----- Source data

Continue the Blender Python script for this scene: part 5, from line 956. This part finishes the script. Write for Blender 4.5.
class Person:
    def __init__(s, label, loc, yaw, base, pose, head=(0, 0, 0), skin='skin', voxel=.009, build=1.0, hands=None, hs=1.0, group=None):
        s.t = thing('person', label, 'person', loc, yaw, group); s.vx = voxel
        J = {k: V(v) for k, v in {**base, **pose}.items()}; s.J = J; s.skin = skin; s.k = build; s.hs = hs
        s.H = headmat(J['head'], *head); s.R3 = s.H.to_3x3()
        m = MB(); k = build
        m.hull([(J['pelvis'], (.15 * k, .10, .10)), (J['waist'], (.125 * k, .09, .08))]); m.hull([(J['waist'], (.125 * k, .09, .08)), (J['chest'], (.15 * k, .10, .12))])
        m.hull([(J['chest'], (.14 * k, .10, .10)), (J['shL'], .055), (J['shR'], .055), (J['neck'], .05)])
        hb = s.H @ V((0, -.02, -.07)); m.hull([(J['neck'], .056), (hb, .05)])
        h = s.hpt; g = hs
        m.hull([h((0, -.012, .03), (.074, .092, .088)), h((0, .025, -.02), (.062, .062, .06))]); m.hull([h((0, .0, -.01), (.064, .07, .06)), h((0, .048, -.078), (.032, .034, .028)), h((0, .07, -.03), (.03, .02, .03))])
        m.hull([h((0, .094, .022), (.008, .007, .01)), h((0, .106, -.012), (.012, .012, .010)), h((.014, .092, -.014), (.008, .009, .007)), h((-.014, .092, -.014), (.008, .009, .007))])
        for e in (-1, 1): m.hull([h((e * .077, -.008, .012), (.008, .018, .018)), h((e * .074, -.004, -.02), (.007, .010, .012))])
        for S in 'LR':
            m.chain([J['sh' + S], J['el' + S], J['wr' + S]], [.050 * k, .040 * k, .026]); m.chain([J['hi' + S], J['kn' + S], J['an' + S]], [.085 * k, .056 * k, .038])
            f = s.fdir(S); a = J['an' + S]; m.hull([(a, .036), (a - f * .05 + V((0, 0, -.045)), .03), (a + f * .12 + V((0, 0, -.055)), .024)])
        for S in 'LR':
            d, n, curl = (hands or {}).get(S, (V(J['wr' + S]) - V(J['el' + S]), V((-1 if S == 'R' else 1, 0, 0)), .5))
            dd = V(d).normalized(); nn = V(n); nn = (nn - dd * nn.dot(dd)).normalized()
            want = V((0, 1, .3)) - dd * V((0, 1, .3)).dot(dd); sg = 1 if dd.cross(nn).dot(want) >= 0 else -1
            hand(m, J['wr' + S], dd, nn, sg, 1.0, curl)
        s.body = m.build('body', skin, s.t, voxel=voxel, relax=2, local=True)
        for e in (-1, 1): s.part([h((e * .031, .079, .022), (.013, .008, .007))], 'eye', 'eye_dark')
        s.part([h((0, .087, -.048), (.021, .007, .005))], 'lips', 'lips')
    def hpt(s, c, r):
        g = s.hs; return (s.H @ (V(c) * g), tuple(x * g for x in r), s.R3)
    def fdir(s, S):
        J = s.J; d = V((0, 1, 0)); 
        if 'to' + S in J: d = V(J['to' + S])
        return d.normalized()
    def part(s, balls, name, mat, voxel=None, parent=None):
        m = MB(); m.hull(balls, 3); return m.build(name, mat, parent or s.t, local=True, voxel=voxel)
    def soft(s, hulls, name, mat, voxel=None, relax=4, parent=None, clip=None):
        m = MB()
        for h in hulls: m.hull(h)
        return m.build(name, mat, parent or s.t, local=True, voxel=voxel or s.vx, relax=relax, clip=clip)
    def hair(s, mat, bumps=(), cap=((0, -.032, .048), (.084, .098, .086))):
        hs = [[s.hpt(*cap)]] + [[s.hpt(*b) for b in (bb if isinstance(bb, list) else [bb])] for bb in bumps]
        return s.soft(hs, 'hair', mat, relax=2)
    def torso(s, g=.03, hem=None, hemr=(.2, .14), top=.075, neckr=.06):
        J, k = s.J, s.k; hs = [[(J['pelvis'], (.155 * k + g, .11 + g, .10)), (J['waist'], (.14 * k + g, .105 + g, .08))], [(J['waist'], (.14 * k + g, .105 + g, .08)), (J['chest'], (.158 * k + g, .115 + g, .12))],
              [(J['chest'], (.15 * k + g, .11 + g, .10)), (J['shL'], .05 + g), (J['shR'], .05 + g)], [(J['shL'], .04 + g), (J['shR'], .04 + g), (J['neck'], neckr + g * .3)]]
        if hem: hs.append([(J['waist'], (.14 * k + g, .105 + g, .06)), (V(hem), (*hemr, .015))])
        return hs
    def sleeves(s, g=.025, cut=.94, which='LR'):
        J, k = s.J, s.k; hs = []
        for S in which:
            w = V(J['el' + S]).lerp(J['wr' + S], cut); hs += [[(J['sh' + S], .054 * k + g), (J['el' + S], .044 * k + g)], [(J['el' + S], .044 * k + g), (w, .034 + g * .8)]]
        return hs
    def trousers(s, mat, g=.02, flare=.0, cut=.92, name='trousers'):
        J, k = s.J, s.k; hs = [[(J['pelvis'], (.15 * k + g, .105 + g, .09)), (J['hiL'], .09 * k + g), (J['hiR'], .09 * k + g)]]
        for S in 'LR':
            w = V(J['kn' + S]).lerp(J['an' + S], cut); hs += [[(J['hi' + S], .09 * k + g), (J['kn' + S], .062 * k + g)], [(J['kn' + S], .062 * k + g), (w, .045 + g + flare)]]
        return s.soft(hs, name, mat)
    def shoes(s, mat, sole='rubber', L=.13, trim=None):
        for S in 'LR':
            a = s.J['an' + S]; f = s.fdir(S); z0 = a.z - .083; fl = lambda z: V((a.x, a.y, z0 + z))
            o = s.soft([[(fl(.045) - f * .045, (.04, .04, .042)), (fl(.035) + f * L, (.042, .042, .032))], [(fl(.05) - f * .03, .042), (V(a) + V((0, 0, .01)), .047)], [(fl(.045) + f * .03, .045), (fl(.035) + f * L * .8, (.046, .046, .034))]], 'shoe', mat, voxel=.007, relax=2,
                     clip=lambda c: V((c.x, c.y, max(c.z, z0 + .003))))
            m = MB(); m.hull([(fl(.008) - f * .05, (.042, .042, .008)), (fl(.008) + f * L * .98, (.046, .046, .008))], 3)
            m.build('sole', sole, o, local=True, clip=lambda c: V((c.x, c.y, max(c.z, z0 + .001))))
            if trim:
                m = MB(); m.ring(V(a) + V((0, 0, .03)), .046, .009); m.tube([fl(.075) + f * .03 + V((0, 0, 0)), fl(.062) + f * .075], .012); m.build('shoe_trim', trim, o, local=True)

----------

*Problem statement*: Return every line above that contains the word "part".

*Result of this exercise*:
Continue the Blender Python script for this scene: part 5, from line 956. This part finishes the script. Write for Blender 4.5.
        for e in (-1, 1): s.part([h((e * .031, .079, .022), (.013, .008, .007))], 'eye', 'eye_dark')
        s.part([h((0, .087, -.048), (.021, .007, .005))], 'lips', 'lips')
    def part(s, balls, name, mat, voxel=None, parent=None):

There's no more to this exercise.